PROBLEM DESCRIPTION: Tally the lines containing the word "scene", and report the tally alone.

SOURCE EXCERPT:
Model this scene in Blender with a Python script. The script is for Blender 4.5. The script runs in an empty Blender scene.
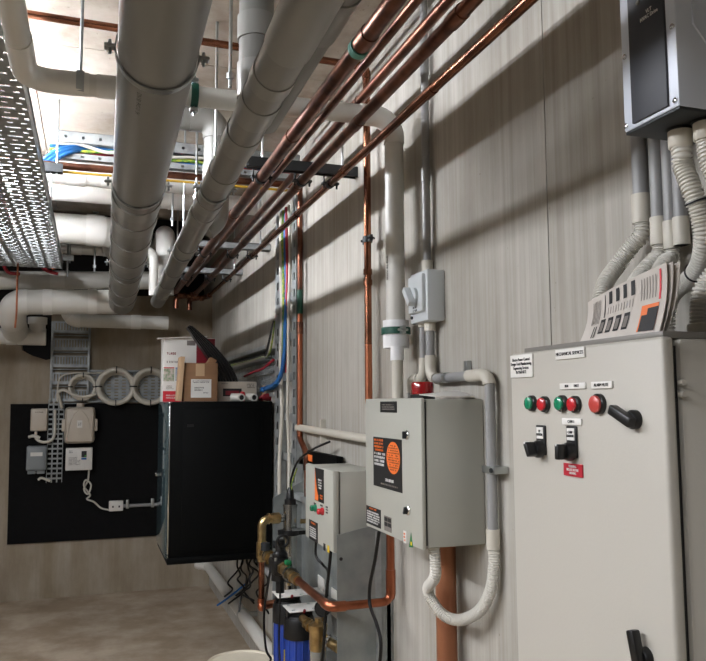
import bpy, bmesh, math, random
from mathutils import Vector, Matrix
random.seed(7)
C = bpy.context.scene.collection
V = Vector
# ------------------------------------------------------------------ camera model
FPX, YAW, PITCH, ROLL, H = 760.0, math.radians(18.944), math.radians(5.4426), math.radians(-0.2987), 1.56
FW = V((math.sin(YAW)*math.cos(PITCH), math.cos(YAW)*math.cos(PITCH), math.sin(PITCH)))
_r = V((math.cos(YAW), -math.sin(YAW), 0)); _u = _r.cross(FW)
RT = _r*math.cos(ROLL)+_u*math.sin(ROLL); UP = -_r*math.sin(ROLL)+_u*math.cos(ROLL)
def at(px, py, ax, val):
    """survey point: where the sight line of a picture point meets a real plane of the room"""
    d = (px-353)*RT-(py-330.5)*UP+FPX*FW; o = V((0, 0, H)); i = 'XYZ'.index(ax)
    return o+d*((val-o[i])/d[i])
W, D, CZ = 1.0, 6.78, 2.92

# ------------------------------------------------------------------ materials
def srgb(h):
    h = h.lstrip('#'); o = []
    for i in (0, 2, 4):
        c = int(h[i:i+2], 16)/255
        o.append(c/12.92 if c <= .04045 else ((c+.055)/1.055)**2.4)
    return (*o, 1)
def mat(name, col, rough=.5, metal=0, var=.0, scale=(8, 8, 8), bump=0, bscale=60, col2=None, spec=.5, trans=0, emit=0, coat=0, detail=5, lo=.35, hi=.65):
    m = bpy.data.materials.new(name); m.use_nodes = True
    nt = m.node_tree; b = nt.nodes['Principled BSDF']
    c = srgb(col); b.inputs['Base Color'].default_value = c
    b.inputs['Roughness'].default_value = rough; b.inputs['Metallic'].default_value = metal
    b.inputs['Specular IOR Level'].default_value = spec
    if trans: b.inputs['Transmission Weight'].default_value = trans
    if coat: b.inputs['Coat Weight'].default_value = coat; b.inputs['Coat Roughness'].default_value = .2
    if emit:
        b.inputs['Emission Color'].default_value = c; b.inputs['Emission Strength'].default_value = emit
    if var or col2 or bump:
        tc = nt.nodes.new('ShaderNodeTexCoord'); mp = nt.nodes.new('ShaderNodeMapping')
        geo = nt.nodes.new('ShaderNodeNewGeometry')
        mp.inputs['Scale'].default_value = scale
        nt.links.new(geo.outputs['Position'], mp.inputs['Vector'])
        n = nt.nodes.new('ShaderNodeTexNoise'); n.inputs['Scale'].default_value = 1; n.inputs['Detail'].default_value = detail
        nt.links.new(mp.outputs['Vector'], n.inputs['Vector'])
        if var or col2:
            cr = nt.nodes.new('ShaderNodeValToRGB')
            cr.color_ramp.elements[0].position = lo; cr.color_ramp.elements[1].position = hi
            c2 = srgb(col2) if col2 else tuple(x*(1-var) for x in c[:3])+(1,)
            cr.color_ramp.elements[0].color = c2; cr.color_ramp.elements[1].color = c
            nt.links.new(n.outputs['Fac'], cr.inputs['Fac']); nt.links.new(cr.outputs['Color'], b.inputs['Base Color'])
        if bump:
            n2 = nt.nodes.new('ShaderNodeTexNoise'); n2.inputs['Scale'].default_value = bscale; n2.inputs['Detail'].default_value = 6
            nt.links.new(geo.outputs['Position'], n2.inputs['Vector'])
            bp = nt.nodes.new('ShaderNodeBump'); bp.inputs['Strength'].default_value = bump; bp.inputs['Distance'].default_value = .01
            nt.links.new(n2.outputs['Fac'], bp.inputs['Height']); nt.links.new(bp.outputs['Normal'], b.inputs['Normal'])
    return m
def concrete(name, c1, c2, c3, streak, blot, rough=.85, bump=.25):
    m = bpy.data.materials.new(name); m.use_nodes = True; nt = m.node_tree; b = nt.nodes['Principled BSDF']
    b.inputs['Roughness'].default_value = rough; b.inputs['Specular IOR Level'].default_value = .25
    geo = nt.nodes.new('ShaderNodeNewGeometry')
    def noise(scale, det, sc=1):
        mp = nt.nodes.new('ShaderNodeMapping'); mp.inputs['Scale'].default_value = scale
        nt.links.new(geo.outputs['Position'], mp.inputs['Vector'])
        n = nt.nodes.new('ShaderNodeTexNoise'); n.inputs['Scale'].default_value = sc; n.inputs['Detail'].default_value = det
        n.inputs['Roughness'].default_value = .65
        nt.links.new(mp.outputs['Vector'], n.inputs['Vector']); return n
    def ramp(n, p0, p1, a, bb):
        cr = nt.nodes.new('ShaderNodeValToRGB'); e = cr.color_ramp.elements
        e[0].position, e[1].position = p0, p1; e[0].color, e[1].color = a, bb
        nt.links.new(n.outputs['Fac'], cr.inputs['Fac']); return cr
    r1 = ramp(noise(streak, 6), .36, .6, srgb(c2), srgb(c1))
    r2 = ramp(noise(blot, 7), .40, .62, srgb(c3), (1, 1, 1, 1))
    mx = nt.nodes.new('ShaderNodeMixRGB'); mx.blend_type = 'MULTIPLY'; mx.inputs[0].default_value = .55
    nt.links.new(r1.outputs['Color'], mx.inputs[1]); nt.links.new(r2.outputs['Color'], mx.inputs[2])
    r3 = ramp(noise((1, 1, 1), 3, 55), .24, .31, (.35, .33, .3, 1), (1, 1, 1, 1))      # pin holes
    m2 = nt.nodes.new('ShaderNodeMixRGB'); m2.blend_type = 'MULTIPLY'; m2.inputs[0].default_value = .8
    nt.links.new(mx.outputs[0], m2.inputs[1]); nt.links.new(r3.outputs['Color'], m2.inputs[2])
    nt.links.new(m2.outputs[0], b.inputs['Base Color'])
    bp = nt.nodes.new('ShaderNodeBump'); bp.inputs['Strength'].default_value = bump; bp.inputs['Distance'].default_value = .004
    nn = noise((30, 30, 6), 8); nt.links.new(nn.outputs['Fac'], bp.inputs['Height']); nt.links.new(bp.outputs['Normal'], b.inputs['Normal'])
    return m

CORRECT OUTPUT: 2